(THE DATA):
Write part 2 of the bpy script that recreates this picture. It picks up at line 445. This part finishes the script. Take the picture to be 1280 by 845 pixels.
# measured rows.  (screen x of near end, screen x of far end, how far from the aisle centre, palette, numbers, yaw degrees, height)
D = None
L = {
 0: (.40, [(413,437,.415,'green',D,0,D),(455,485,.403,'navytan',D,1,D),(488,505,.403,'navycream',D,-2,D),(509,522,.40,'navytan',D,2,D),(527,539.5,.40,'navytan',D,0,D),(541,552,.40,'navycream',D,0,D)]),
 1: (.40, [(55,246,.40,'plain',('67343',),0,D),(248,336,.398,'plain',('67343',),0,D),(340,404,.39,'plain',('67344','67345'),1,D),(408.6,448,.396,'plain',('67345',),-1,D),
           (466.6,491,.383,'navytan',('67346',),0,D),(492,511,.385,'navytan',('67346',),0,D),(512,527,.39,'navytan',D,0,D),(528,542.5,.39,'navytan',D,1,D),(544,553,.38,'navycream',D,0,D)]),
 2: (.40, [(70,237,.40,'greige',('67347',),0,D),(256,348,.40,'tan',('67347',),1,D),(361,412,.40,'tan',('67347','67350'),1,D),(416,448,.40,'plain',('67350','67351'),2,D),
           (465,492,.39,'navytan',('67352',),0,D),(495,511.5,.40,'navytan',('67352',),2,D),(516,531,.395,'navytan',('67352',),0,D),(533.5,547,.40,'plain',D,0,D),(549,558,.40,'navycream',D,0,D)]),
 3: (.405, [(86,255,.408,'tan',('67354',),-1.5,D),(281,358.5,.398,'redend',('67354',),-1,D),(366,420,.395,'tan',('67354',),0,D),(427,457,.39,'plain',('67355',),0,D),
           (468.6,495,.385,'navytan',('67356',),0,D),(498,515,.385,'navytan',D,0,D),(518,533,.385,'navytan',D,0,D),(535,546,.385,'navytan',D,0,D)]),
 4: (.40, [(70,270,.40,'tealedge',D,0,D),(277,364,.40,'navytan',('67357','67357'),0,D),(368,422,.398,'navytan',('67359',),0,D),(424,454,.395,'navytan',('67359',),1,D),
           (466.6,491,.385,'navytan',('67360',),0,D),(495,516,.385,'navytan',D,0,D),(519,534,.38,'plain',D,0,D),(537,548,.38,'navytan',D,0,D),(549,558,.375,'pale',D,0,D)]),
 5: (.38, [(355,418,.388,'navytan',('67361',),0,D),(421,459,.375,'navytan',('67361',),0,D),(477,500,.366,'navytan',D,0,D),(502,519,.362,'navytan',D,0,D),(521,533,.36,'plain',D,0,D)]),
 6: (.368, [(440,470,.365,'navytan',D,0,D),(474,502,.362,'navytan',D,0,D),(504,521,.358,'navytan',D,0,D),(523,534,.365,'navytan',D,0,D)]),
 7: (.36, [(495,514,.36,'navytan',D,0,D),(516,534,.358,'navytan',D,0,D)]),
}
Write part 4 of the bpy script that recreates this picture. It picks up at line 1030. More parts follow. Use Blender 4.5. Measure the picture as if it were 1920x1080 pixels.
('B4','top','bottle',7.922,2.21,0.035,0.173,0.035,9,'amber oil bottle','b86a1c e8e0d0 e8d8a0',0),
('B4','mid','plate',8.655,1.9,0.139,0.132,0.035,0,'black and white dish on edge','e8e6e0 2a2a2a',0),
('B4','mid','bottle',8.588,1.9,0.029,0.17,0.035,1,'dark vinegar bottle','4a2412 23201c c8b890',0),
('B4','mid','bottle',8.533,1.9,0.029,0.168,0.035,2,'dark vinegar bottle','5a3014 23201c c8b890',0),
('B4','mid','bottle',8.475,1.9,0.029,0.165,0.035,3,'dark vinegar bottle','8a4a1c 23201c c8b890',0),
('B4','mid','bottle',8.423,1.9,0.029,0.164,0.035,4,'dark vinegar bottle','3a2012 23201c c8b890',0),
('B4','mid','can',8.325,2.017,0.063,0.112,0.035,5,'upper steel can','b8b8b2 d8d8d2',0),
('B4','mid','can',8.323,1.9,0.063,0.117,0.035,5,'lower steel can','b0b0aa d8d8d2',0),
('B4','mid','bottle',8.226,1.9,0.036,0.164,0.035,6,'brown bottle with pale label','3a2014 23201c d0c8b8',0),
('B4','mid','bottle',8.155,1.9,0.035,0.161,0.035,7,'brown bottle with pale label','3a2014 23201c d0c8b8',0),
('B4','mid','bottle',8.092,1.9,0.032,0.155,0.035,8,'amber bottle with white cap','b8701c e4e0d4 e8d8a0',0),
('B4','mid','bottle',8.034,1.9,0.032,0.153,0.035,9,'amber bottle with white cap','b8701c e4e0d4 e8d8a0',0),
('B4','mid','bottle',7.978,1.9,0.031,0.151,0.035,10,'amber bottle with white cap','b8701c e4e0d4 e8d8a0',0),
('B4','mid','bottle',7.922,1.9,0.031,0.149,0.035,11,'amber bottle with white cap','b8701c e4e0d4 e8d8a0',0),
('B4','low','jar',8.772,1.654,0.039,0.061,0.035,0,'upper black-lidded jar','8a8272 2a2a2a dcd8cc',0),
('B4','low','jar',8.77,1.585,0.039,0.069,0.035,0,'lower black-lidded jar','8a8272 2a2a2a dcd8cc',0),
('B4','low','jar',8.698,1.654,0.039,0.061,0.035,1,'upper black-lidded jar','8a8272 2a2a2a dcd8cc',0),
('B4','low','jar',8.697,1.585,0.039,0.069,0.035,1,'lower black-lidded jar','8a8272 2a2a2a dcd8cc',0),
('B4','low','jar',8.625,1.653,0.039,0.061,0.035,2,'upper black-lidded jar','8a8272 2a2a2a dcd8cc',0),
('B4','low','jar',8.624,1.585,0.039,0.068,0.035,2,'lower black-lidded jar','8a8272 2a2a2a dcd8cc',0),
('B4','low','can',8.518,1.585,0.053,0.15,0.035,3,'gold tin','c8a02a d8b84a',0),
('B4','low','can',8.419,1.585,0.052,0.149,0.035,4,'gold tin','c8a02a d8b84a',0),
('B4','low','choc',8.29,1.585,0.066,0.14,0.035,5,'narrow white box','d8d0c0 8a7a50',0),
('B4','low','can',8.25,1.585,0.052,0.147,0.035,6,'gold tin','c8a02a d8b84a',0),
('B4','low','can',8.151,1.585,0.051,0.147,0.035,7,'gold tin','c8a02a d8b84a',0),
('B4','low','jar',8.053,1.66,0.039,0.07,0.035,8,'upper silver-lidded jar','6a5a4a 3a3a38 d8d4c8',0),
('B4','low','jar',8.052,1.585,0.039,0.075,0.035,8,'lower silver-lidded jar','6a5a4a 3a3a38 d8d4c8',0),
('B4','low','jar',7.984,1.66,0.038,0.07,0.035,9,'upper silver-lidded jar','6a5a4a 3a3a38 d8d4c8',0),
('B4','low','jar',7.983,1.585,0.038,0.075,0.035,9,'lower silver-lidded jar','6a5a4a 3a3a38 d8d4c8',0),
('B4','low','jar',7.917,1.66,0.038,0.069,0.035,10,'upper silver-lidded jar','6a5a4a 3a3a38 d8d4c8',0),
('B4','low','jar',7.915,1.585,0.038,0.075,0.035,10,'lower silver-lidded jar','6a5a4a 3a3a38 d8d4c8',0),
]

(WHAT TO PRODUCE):
Copy every line above in which the string "Write" shows up.

(TASK SOLUTION):
Write part 2 of the bpy script that recreates this picture. It picks up at line 445. This part finishes the script. Take the picture to be 1280 by 845 pixels.
Write part 4 of the bpy script that recreates this picture. It picks up at line 1030. More parts follow. Use Blender 4.5. Measure the picture as if it were 1920x1080 pixels.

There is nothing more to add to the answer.